Et le territoire arpenté par Sylvain Prudhomme pendant son périple est ô combien chargé de fictions. Il en est même saturé. La description d’un paysage, d’une atmosphère, un nom de ville ou une qualité de lumière, évoque immédiatement toute une mythologie faite de John Wayne, de Javier Bardem, de westerns, de Roberto Bolaño, de Sicario, d’Easy Rider, de Macadam à deux voies, de Stargate, de No Country for Old Men et de Paris, Texas.

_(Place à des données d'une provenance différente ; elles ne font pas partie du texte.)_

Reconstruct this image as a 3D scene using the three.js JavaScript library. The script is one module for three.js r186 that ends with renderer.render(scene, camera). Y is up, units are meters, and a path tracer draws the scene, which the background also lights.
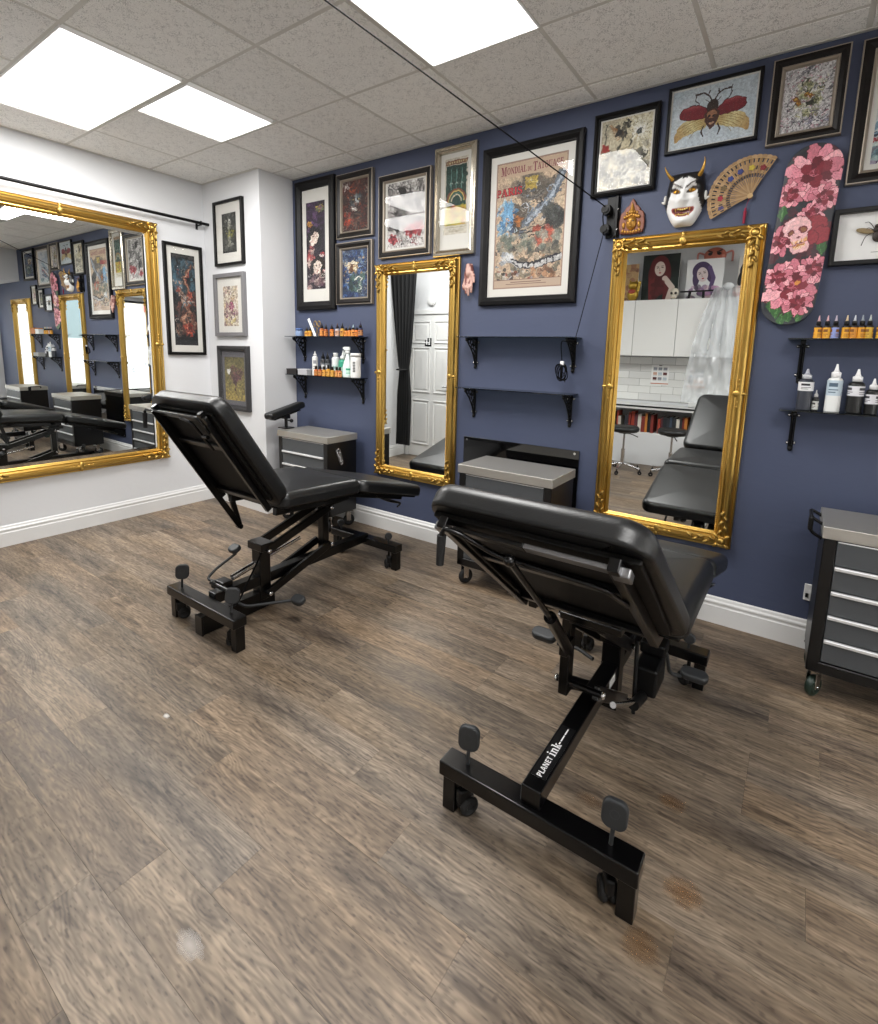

« Est-ce qu’à Marfa on peut voir les films tournés à Marfa ? Est-ce que le dehors et le dedans parfois se rejoignent sur l’écran blanc de la petite salle, et les rues que les spectateurs regardent dans le film sont les mêmes que celles qui au-dehors les entourent, en un parfait jeu de miroirs ? » C’est précisément dans ce jeu de miroirs que se situe le cœur de Coyote et qu’il devient passionnant. Comme s’il tendait vers le flou, vers un brouillage entre le réel et sa représentation, la vie et le fantasme. De tous les films évoqués par Sylvain Prudhomme, c’est du côté de Paris, Texas de Wim Wenders que regarde son livre. L’errance comme un temps suspendu, le voyage comme possibilité du retour, la solitude comme occasion de rencontre, la frontière comme miroir.